Im Februar 2008 erfolgte der Spatenstich für das Großprojekt, doch wie die WKStA ausführte, habe bereits wenige Monate nach der Eröffnung eine große Finanzierungslücke bestanden. Man habe daher um Mittel aus der Bundessportförderung für die Tischtennis- und Mehrzweckhalle angesucht. Dabei habe in Wahrheit gar keine „Förderfähigkeit“ bestanden, so der Vorwurf.

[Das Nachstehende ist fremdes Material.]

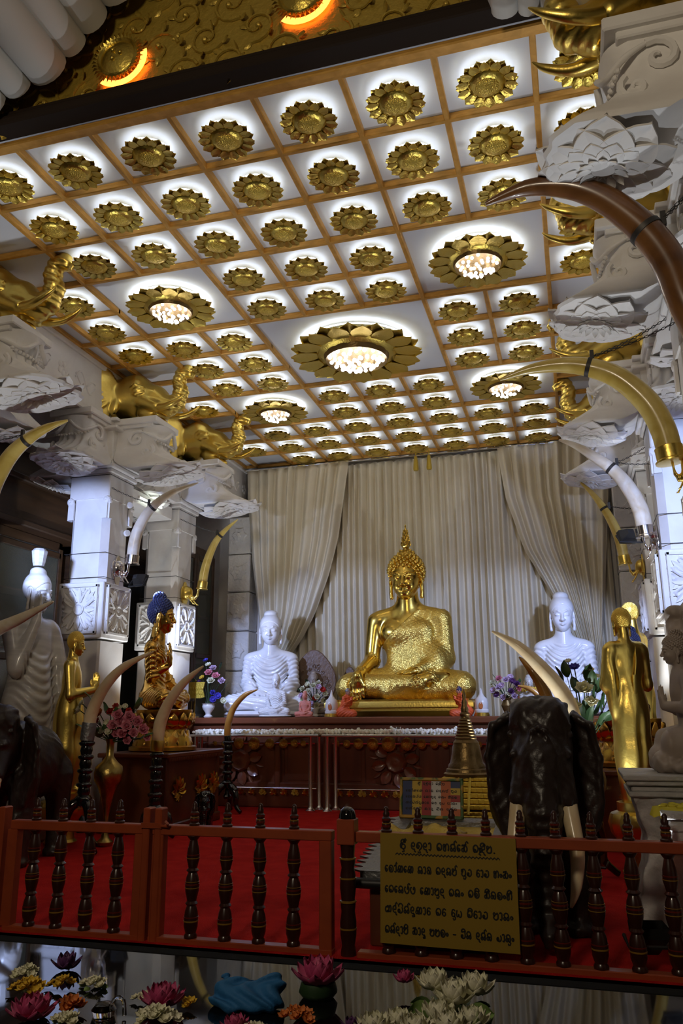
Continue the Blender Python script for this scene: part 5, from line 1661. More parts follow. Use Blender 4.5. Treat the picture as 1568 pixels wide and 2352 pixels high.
# kneeling stone figure (faces -x) before a carved slab
def stone_figure(h=.0135):
    s = SDF((-.46, -.62, -.02), (.46, .48, 1.0), h)
    s.ell((0, .0, .05), (.38, .46, .09), .06)
    s.ell((-.12, -.34, .10), (.13, .16, .11), .05); s.ell((.14, -.38, .08), (.12, .13, .09), .05)
    for q in (-1, 1):
        s.rc((q * .13, .10, .24), (q * .16, -.26, .22), .15, .115, .06)
        s.rc((q * .16, -.26, .20), (q * .15, .22, .13), .10, .08, .05)
        s.ell((q * .13, .14, .26), (.15, .17, .15), .05)
    s.chain([(0, .12, .26), (0, .06, .44), (0, .02, .62), (0, .02, .72)], [.17, .115, .145, .14], .07)
    s.rc((-.16, .03, .74), (.16, .03, .74), .075, .075, .06)
    s.rc((0, .03, .76), (0, .0, .90), .075, .065, .04)
    for q in (-1, 1):
        s.rc((q * .215, .03, .73), (q * .235, -.02, .50), .068, .055, .03); s.rc((q * .235, -.02, .50), (q * .045, -.25, .52), .052, .036, .03)
        s.hand((q * .035, -.26, .52), (0, -.1, 1), (-q, 0, 0), .17, k=.012, side=q, spread=.2)
    X, Y, Z = s.xyz()
    s.D = (s.D + .010 * np.sin(X * 40 + Y * 30) * np.sin(Z * 46) * (Z < .12)).astype(np.float32)
    return s.mesh()
t = thing('kneeling_stone_statue', 'brown stone kneeling statue with pressed hands in profile, right edge', 'statue', (3.43, 6.42, 1.085), R(-86))
STM = TR((0, 0, 0), (0, 0, 0), (.85, .50, .88))
STH = TR((0, 0, .018), (0, 0, 0), .85)
hm = head_at(.87, .235, tilt=R(4), y=-.01)
SV, SF = stone_figure()
V, F = join([(xf(SV, STM), SF), (xf(HEAD[0], STH @ hm), HEAD[1])])
link_mesh('body', V, F, M_['stone_brown'], t, 180)
m = MB()
HVs, HFs = HAIRS['curl']
link_mesh('hair', xf(HVs, STH @ hm), HFs, M_['stone_brown'], t, 60)
s = SDF((-.36, .16, -.02), (.36, .52, 1.45), .0165)
s.box((0, .36, .55), (.26, .08, .57), .05, .03)
s.ell((0, .36, 1.12), (.24, .09, .26), .06)
s.ell((0, .26, 1.12), (.11, .10, .13), .04); s.ell((0, .25, 1.27), (.10, .09, .07), .03); s.rc((0, .17, 1.15), (0, .16, 1.09), .02, .03, .02)
for q in (-1, 1):
    s.ell((q * .045, .165, 1.16), (.02, .02, .012), .01, sub=True); s.ell((q * .15, .30, 1.05), (.05, .06, .06), .03); s.ell((q * .16, .30, .92), (.05, .06, .06), .03)
X, Y, Z = s.xyz()
s.D = (s.D + .012 * np.sin(X * 26) * np.sin(Z * 22) * (Y < .3)).astype(np.float32)
PV, PF = s.mesh(); link_mesh('back_slab', xf(PV, TR((-.20, -.16, 0), (0, 0, 0), (.85, .85, .90))), PF, M_['stone_brown'], t, 60)

# ------------------------------------------------------------------ big dark carved elephants (local: facing -y)
def elephant(h=.0165):
    s = SDF((-.72, -.95, -.02), (.72, 1.38, 1.72), h)
    s.ell((0, .58, 1.0), (.38, .70, .40), .08); s.ell((0, .15, 1.05), (.34, .35, .40), .08)
    for q in (-1, 1):
        s.chain([(q * .22, .02, .85), (q * .225, -.02, .45), (q * .23, -.04, .07)], [.19, .145, .135], .06)
        s.chain([(q * .23, .98, .85), (q * .235, 1.05, .45), (q * .24, 1.02, .07)], [.22, .155, .14], .06)
        for p in ((q * .23, -.06, .05), (q * .24, 1.0, .05)):
            s.ell(p, (.16, .17, .06), .03)
            for i in range(4): s.ell((p[0] + (-.09 + .06 * i), p[1] - .15 + .02 * abs(i - 1.5), .035), (.03, .025, .03), .01)
    s.ell((0, -.28, 1.25), (.29, .27, .33), .10)
    s.ell((.11, -.33, 1.46), (.17, .17, .15), .06).ell((-.11, -.33, 1.46), (.17, .17, .15), .06)
    s.chain([(0, -.42, 1.15), (0, -.52, .85), (0, -.56, .55), (0, -.57, .28), (0, -.62, .14), (0, -.72, .12)], [.235, .165, .125, .10, .085, .07], .06)
    for q in (-1, 1):
        s.chain([(q * .16, -.38, 1.10), (q * .215, -.50, .93)], [.115, .085], .05)
        s.ell((q * .23, -.44, 1.22), (.05, .05, .045), .02); s.ell((q * .25, -.475, 1.215), (.03, .025, .022), .01)
        s.ell((q * .38, -.12, 1.10), (.15, .055, .42), .05, rot=(R(4), R(-9 * q), R(-22 * q)))
        s.ell((q * .37, -.15, .78), (.09, .04, .20), .06, rot=(0, R(14 * q), 0))
        s.chain([(q * .30, -.17, 1.47), (q * .46, -.20, 1.40), (q * .52, -.18, 1.18), (q * .50, -.17, .90), (q * .38, -.17, .62)], [.03, .035, .03, .028, .02], .03)
    # carved cap over the forehead
    for r in (.12, .20, .27):
        for i in range(14):
            a = PI * (i + .5) / 14
            s.ell((r * 1.05 * math.cos(a), -.46 + .25 * r, 1.32 + r * .95 * math.sin(a)), (.022, .03, .022), .02)
    for i in range(9): s.ell((-.24 + .06 * i, -.30, 1.60 - .9 * (.24 - .06 * i) ** 2), (.03, .05, .025), .02)
    for i in range(8):
        a = 2 * PI * i / 8
        s.ell((.075 * math.cos(a), -.55, 1.32 + .075 * math.sin(a)), (.028, .04, .028), .02)
    s.rc((0, 1.27, 1.05), (0, 1.33, .55), .035, .025, .03)
    X, Y, Z = s.xyz()
    tr = (np.abs(X) < .2) * (Y < -.4) * (Z < .9)
    s.D = (s.D + .006 * np.sin(Z * 80) * tr + .005 * np.sin(X * 50 + 2 * np.sin(Z * 18)) * np.sin(Z * 32 + Y * 24)).astype(np.float32)
    V, F = s.mesh()
    return V * np.array((.76, 1, 1)) * np.where(V[:, 1:2] > .1, np.array([[1, .66, 1]]), 1) + np.where(V[:, 1:2] > .1, np.array([[0, .034, 0]]), 0), F
ELV, ELF = elephant()
def big_elephant(label, x, y, rz):
    t = thing('carved_elephant', label, 'elephant statue', (x, y, 0), rz, 'carved dark elephants')
    link_mesh('body', ELV, ELF, M_['ebony'], t, 180)
    for q in (-1, 1):
        MB().tube([(q * .165, -.48, .97), (q * .17, -.53, .86), (q * .20, -.62, .62), (q * .18, -.68, .42), (q * .14, -.72, .30)], [.055, .058, .05, .036, .008], 14, sub=5).build('tusk', M_['ivory'], t, 60)
big_elephant('large dark carved elephant statue on the right behind the railing, with ivory tusks', 2.43, 6.42, 0)
big_elephant('large dark carved elephant statue cut by the left edge of the photo', -3.11, 7.55, R(6))
o = link_mesh('black_elephant_figurine', xf(ELV, TR((0, 0, 0), (0, 0, 0), (.34, .26, .315))), ELF, M_['lacquer'], None, 180)
o.location = (-2.22, 10.45, 0); o.rotation_euler = (0, 0, R(22))
tag(o, 'small glossy black elephant figurine on the red carpet beside the gate post', 'figurine')

# ------------------------------------------------------------------ tusks on black tripod stands
def tusk_stand(label, x, y, zc, pts, rad, ivory, collar, ch=.22, spread=.27, rot=0.0, low=.56, group='tusks on black stands'):
    """zc: height of the top of the turned column; pts: tusk centreline (x, z) in the world"""
    t = thing('tusk_stand', label, 'tusk stand', (x, y, 0), 0, group)
    H = zc - low
    prof = [(.03, low - .08), (.085, low - .06), (.085, low), (.10, low + .02), (.075, low + .05)]
    for k in range(4):
        z0 = low + .05 + (H - .05) * k / 4; dz = (H - .05) / 4
        prof += [(.062, z0 + .02 * dz), (.072, z0 + .25 * dz), (.062, z0 + .55 * dz), (.085, z0 + .68 * dz), (.092, z0 + .78 * dz), (.085, z0 + .88 * dz), (.064, z0 + .95 * dz)]
    prof += [(.075, zc - .01), (.075, zc), (0, zc)]
    MB().lathe(prof, 24, mod=lambda a, z: 1 + .02 * math.cos(10 * a)).build('column', M_['lacquer'], t, 50)
    for k in range(3):
        a = rot + 2 * PI * k / 3
        c, s_ = math.cos(a), math.sin(a)
        m = MB().tube([(.05 * c, .05 * s_, low - .02), (.14 * c, .14 * s_, low - .08), (.19 * c, .19 * s_, low * .55), (.20 * c, .20 * s_, low * .28), (spread * c, spread * s_, .055), ((spread + .04) * c, (spread + .04) * s_, .03)], [.055, .062, .05, .036, .032, .03], 10, sub=5)
        m.ball((.17 * c, .17 * s_, low - .09), .05, 10, 8)
        m.build('leg', M_['lacquer'], t, 60)
    if low > .4: MB().lathe([(0, .20), (.05, .21), (.07, .25), (.04, .30), (.03, .36), (0, .4)], 16).build('drop_finial', M_['lacquer'], t)
    P = [Vector((px - x, 0, pz)) for px, pz in pts]
    pp, rr = spline(P, rad, 8)
    MB().tube(pp, rr, 18).build('tusk', ivory, t, 60)
    d = (pp[2] - pp[0]).normalized()
    MB().lathe([(rad[0] * 1.12, -ch), (rad[0] * 1.16, -.01), (rad[0] * 1.10, .02), (rad[0] * .95, .02)], 20, look(pp[0], d)).build('collar', collar, t, 40)
tusk_stand('tusk on a black turned tripod stand, beside the brass flower vase', -2.83, 8.5, 1.22, [(-2.815, 1.40), (-2.80, 1.50), (-2.738, 1.666), (-2.592, 1.889), (-2.373, 2.072), (-2.027, 2.22)], [.072, .072, .068, .06, .046, .008], M_['ivory'], M_['steel'], .18, .30, R(-28))
tusk_stand('tusk on a slim black stand in front of the carved mahogany table', -2.46, 9.5, 1.05, [(-2.458, 1.17), (-2.45, 1.28), (-2.423, 1.432), (-2.312, 1.674), (-2.108, 1.917), (-1.86, 2.103)], [.075, .078, .078, .066, .05, .01], M_['ivory_amber' if 0 else 'ivory'], M_['gold_sheen'], .11, .22, R(160), .36)
tusk_stand('amber tusk on a black stand in front of the altar', -2.72, 12.30, 1.10, [(-2.735, 1.15), (-2.74, 1.25), (-2.72, 1.40), (-2.638, 1.611), (-2.453, 1.802), (-2.235, 1.888)], [.052, .055, .055, .05, .04, .008], M_['ivory_amber'], M_['lacquer'], .06, .26, R(-20), .44)
tusk_stand('pale tusk thrusting in from the left edge, before the marble statue', -3.22, 6.38, 1.55, [(-3.22, 1.60), (-3.12, 1.80), (-2.90, 2.02), (-2.56, 2.26), (-2.24, 2.39), (-1.91, 2.53)], [.085, .085, .08, .068, .048, .01], M_['ivory_white'], M_['steel'], .12, .28, 0)
tusk_stand('large pale tusk rising behind the right dark elephant', 2.66, 8.35, 1.30, [(2.655, 1.40), (2.62, 1.56), (2.53, 1.745), (2.36, 1.963), (2.155, 2.165), (1.915, 2.312)], [.085, .085, .08, .07, .05, .01], M_['ivory'], M_['steel'], .15, .30, R(28))
tusk_stand('middle tusk rising behind the right dark elephant, below the large one', 2.38, 9.5, 1.25, [(2.42, 1.36), (2.40, 1.56), (2.335, 1.78), (2.235, 1.96), (2.10, 2.12)], [.072, .075, .066, .052, .01], M_['ivory_amber'], M_['steel'], .12, .24, R(160), .36)
tusk_stand('smallest amber tusk behind the right dark elephant, before the white statue', 2.22, 12.25, 1.25, [(2.25, 1.34), (2.24, 1.56), (2.187, 1.715), (2.057, 1.835), (1.88, 1.885)], [.05, .052, .048, .04, .008], M_['ivory_amber'], M_['lacquer'], .08, .24, R(10), .44)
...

Der damalige Schwechater Bürgermeister Fazekas, sein stellvertretender Stadtamtsdirektor und ein weiterer Proponent der Gemeinde Schwechat sollen im Zusammenhang mit dem Förderansuchen Werner Schlager und dessen früheren Geschäftspartner dazu gebracht haben, tatsachenwidrig die 70-prozentige Nutzung der Halle vorzugeben, wofür von der Sportsektion im Bundesministerium, später vom Ministerium für Sport Millionen begehrt und – so der Tenor der Anklage – erschlichen wurden.

Vorwürfe gegen Mitarbeiter des Ministeriums

Als Tatzeitraum sind die Jahre 2007 bis 2013 inkriminiert, neben den drei Gemeindevertretern, Schlager und seinem Ex-Partner mussten sich auch Mitarbeiter des Sportministeriums verantworten, die unter dem damaligen Minister Norbert Darabos (SPÖ) für die Vergabe beziehungsweise die Kontrolle der Bundessportförderung zuständig waren. Sie sollen laut Anklage in „vorauseilendem Gehorsam“ die „politische Befürwortung des Bundesministers“ umgesetzt haben, obwohl die rechtlichen Voraussetzungen nicht vorlagen. Die Ermittlungen gegen Darabos wurden 2020 eingestellt. Mitangeklagt wurden eben auch die beiden ehemaligen Multiversum-Geschäftsführer.

Multiversum Schwechat
ORF
Rund um das defizitäre Schwechater Multiversum soll es auch zu strafrechtlich relevanten Handlungen gekommen sein

Das Land Niederösterreich hatte für die Halle zunächst eine Subvention in Höhe von 2,8 Mio. Euro gewährt. Das reichte nicht aus, also wurde versucht, den Bund „anzuzapfen“. Es wurden mehrere Subventionsanträge gestellt, die laut WKStA aber unrichtige Darstellungen enthielten. So wurde etwa behauptet, die Stadt Schwechat habe sich an der Errichtung beteiligt, es gebe eine weit höhere Landesförderung und es existierten überdies beträchtliche Eigenmittel.

Die WKStA bemängelte weiters ein fehlendes wirtschaftliches Gesamtkonzept der Mehrzweckhalle, fehlende Gemeinderatsbeschlüsse und fehlende Haftungs- und Verpflichtungserklärungen. Die Förderansuchen bezogen sich insgesamt auf 7,8 Mio. Euro. 2,9 Mio. Euro wurden tatsächlich ausbezahlt, laut Staatsanwaltschaft ohne Vorliegen der Fördervoraussetzungen.

Anklage: 400.000 Euro nicht verrechnet

In einem weiteren Fakten-Komplex geht es und die Finanzgebarung der Multiversum BetriebsgmbH. Unter anderem sollen der Werner Schlager Academy Betriebskosten in Höhe von rund 400.000 Euro nicht verrechnet und externe Kosten auf Basis von Scheinrechnungen ohne Gegenleistung abgegolten worden sein. Ein Sportverein soll rechtswidrigerweise üppige Darlegen erhalten haben.

Dass einer der beiden Geschäftsführer zugleich stellvertretender Schwechater Stadtamtsdirektor war, erleichterte ihm laut WKStA entsprechende Malversationen. Er soll wiederholt die Unterschrift von Bürgermeister Fazekas eingescannt und damit gefälschte Urkunden produziert haben.

Das Multiversum wurde 2020 von der Stadt Schwechat um kolportierte 20 Mio. Euro an eine Immobilien-Investment-Gruppe verkauft. Über einen Pachtvertrag hat Schwechat Gemeindeangaben zufolge die Möglichkeit, mindestens zehn eigene oder gewünschte bzw. unterstütze Veranstaltungen abzuhalten.